Abstract: The seminar focuses on Shi’i clerical authority in Iraq and its transformations in relation to the state weakness and transnational dynamics. In the pre-modern Iraq, Shi’i clerical authority has evolved as a largely autonomous tradition that played several roles associated with the social and political orders. Modernization and secularization have influenced those roles and generated new dynamics both within this authority and in terms of its relationship with society. In the last four decades, there were two major transformations that have deeply re-shaped clerical authority and clerical politics in Shi’ism: the Islamic revolution in Iran and the occupation of Iraq. The seminar will offer some explanations on those dynamics and the future trajectories in the sociopolitical roles of Shi’i clerical authority in Iraq.

Prior to joining the SFM team, Dr Harith Al-Qarawee was research fellow at the Crown Center for Middle East Studies at Brandeis University.
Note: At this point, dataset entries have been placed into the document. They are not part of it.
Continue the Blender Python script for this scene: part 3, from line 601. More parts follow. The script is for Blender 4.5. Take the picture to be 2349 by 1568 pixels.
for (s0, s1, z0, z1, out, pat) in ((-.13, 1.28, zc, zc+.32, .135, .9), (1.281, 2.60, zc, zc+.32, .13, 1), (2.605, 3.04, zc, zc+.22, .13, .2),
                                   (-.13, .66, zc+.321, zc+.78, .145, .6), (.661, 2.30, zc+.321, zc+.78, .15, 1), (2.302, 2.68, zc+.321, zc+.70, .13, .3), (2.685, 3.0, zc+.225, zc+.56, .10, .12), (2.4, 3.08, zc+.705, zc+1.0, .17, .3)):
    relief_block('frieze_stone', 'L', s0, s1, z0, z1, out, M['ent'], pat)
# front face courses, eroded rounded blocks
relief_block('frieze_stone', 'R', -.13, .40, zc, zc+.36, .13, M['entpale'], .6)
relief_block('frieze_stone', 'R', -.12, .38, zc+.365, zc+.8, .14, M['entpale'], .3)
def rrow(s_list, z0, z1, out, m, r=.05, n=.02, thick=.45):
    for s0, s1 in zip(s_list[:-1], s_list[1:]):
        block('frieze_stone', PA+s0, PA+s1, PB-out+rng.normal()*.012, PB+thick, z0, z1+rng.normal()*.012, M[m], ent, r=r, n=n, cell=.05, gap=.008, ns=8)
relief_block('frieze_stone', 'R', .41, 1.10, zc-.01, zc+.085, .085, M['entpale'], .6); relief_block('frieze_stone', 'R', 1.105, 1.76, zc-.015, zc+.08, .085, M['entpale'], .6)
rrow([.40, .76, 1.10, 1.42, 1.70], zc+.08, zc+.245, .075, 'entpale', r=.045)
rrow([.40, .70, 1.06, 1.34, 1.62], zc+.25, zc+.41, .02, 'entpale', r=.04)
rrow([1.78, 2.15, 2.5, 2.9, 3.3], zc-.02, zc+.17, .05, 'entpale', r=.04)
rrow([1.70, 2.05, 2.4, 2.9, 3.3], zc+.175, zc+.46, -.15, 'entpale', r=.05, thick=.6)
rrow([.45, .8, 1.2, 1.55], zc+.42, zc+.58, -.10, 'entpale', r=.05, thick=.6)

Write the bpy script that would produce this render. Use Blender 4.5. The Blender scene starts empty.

He continues this association as a non-residential fellow. He had been a fellow at Radcliffe Institute for Advanced Studies-Harvard University (2014/15). After completing undergraduate study at the University of Baghdad, he completed graduate studies at Leeds University and obtained a PhD from Sant’Ann School for Advanced Studies in Pisa. Dr Al-Qarawee’s current research interests deal with authority, religion and identity politics in the Middle East, and with the reconfiguration of religious institutions more specifically. He has published both in English and Arabic dealing with themes of sectarianism, identity politics, Iraq’s system of government, ISIS and Shi’a political and religious groups. Dr Al-Qarawee was a member of the working group on religion and identity, as part of the Atlantic Council’s Task Force for the Middle East, a member in the Atlantic Council’s Task Force for the future of Iraq. He is now a member of the working group on minorities and gender in the “International Panel on Exiting Violence” in Paris.